Monday Manna - What Successful Executives do Differently

 
From: "Monday Manna -" <send05@PROTECTED>
Subject: Monday Manna - What Successful Executives do Differently
Date: November 4th 2018

MONDAY MANNA
November 5, 2018

Twenty-one years at service to the world’s business community


What Successful Executives do Differently

By Rick Boxx

Leadership consultant Ron Carucci, appearing in a Harvard Business Review video, claims that 50-60 percent of executives fail in their first executive role. Because of this, Carucci studied successful executives to find what they did differently from those who did not succeed. He discovered four key factors.

The first factor is
Breadth. New executives tend to have a narrow view of business. Understanding the whole picture of any organization is critical in having the breadth of knowledge necessary for making wise decisions.

We see a good example of this shortcoming in the Bible. The apostle Peter was someone who had a hard time seeing the big picture. On one occasion, Jesus gave this rebuke to Peter, “You are a stumbling block to Me; for you are not setting your mind on God’s interests, but man’s” (Matthew 16:23).

In their leadership roles, successful executives seek understanding about all aspects of their organizations.

The second factor Carucci found is Context. Successful executives do the work necessary to gain understanding of trends in their culture, industry, and within their organization. Having a grasp on context will enable you to make wiser and more informed choices.

Again, in the Scriptures we find a model for this approach to leadership. In 1 Chronicles 12:32, we read about one family that understood the importance of context in decision-making: “The sons of Issachar, men who understood the times, with knowledge of what Israel should do.”

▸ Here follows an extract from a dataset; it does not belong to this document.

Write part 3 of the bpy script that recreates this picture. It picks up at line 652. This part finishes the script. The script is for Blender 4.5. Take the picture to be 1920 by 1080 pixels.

When thrust into a new role, successful executives invest time for studying trends and gaining context so they can better serve their organizations.

 

The third factor is Choice. Every day brings many options from which to choose. For example, executives must decide where they can best invest their time. If you have ever held an executive role, you already know there are many who believe their project is the best use of your time. But true success comes from being able to say “no” to the distractions and “yes” only to opportunities critical to the mission.

 

As Jesus said in Matthew 7:14, “But small is the gate and narrow the road that leads to life, and only a few find it.” Successful executives learn to say “no” frequently, so they have time for the more important choices.

 

The final factor Carucci discovered is Connections. Successful executives know that connecting with others, by building strong relationships and trust, is critical. Establishing the right connections will enable them to leverage those relationships and build trust so that others can help them accomplish their goals. We could cite example after example that could show how working in isolation is not an effective leadership strategy.

We find this principle addressed in 1 John 4:7, “Dear friends, let us love one another, for love comes from God. Everyone who loves has been born of God and knows God.” Loving others in one’s workplace is a powerful way to build relationships and trust. In most instances, this leads to mutual success.